Writer's picture: Sammy CastonguaySammy Castonguay

Updated: Jul 21, 2022


This content originates from the BLM Oregon and Washington Facebook site and has been reproduced with permission.

As far as Oregon geology goes, a few thousand years ago is recent history. That’s what makes Jordan Craters in southeast Oregon so impressive—27 square miles of volcanic rock that looks like “the lava just stopped flowing yesterday,” said Sammy Castonguay, a geologist with Friends of the Owyhee. “It’s that fresh.”

The lava flow at Jordan Craters is almost exactly halfway between the Alvord Desert and Boise, Idaho. It is significant in size, big enough to be seen from space, but a fraction of the lava flow size at Craters of the Moon National Monument in Idaho. BLM geologist Andrea Bowen, who has been to Jordan Craters 15 to 20 times, said since the basalt lava is pristine and not eroded, it’s easy to see the original texture and how it flowed through tubes.

“The lava flows, when it ejects out of the vent, the top solidifies, because it gets cooled by the atmosphere, then the molten part gets insulated, so it kind of develops these tubes,” explained Bowen.


The mobile and volatile molten rock at Jordan Craters created good examples of pahoehoe, a Hawaiian term used to describe smooth or ropy lava flow structures. Perhaps the most perplexing thing about Jordan Craters is that nobody knows when the lava first flowed, or how many times it flowed after that, due to “super inconclusive” dates, according to Bowen. Geologists do know that most of the lava likely flowed from one main vent, called Coffeepot Crater, in a southeasterly direction until hitting an ancient stream and creating what is now called the Cow Lakes.

In the 1980s a charred twig from the lakes, presumably where the lava damned the water basin, was dated as 3,200 years old. A study the decade before estimated the lava flow as 4,000 to 9,000 years old, based on lichen growth rates on the volcanic rock. But the lava itself has never been dated, something Bowen and Castonguay intend to do as early as this summer with field schools. The field schools will use a dating technique called cosmogenic helium dating, which essentially estimates how long rocks on Earth have been exposed to the sun.

“There’s a lot of stuff that still should be answered by small projects like these,” said Castonguay, who noted the research will involve local students but also labs at the California Institute of Technology and the University of Wisconsin-Eau Claire.

The BLM is also interested in projects that officially map the locations of caves and Native American heritage sites, said Bowen.

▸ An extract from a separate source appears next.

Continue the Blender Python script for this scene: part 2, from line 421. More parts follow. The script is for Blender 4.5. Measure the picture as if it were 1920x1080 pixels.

The rock at Jordan Craters may be young compared to other locations, like the more than 400 million-year-old rock in the Cascade-Siskiyou National Monument in southwest Oregon, but it still warranted BLM protection as an area of critical environmental concern, and the reason is obvious.


“I think it’s one of the more easy-to-interpret geologic features,” said Castonguay. “This is one of those that really doesn’t take a large imagination to point and say—that was a lava flow.”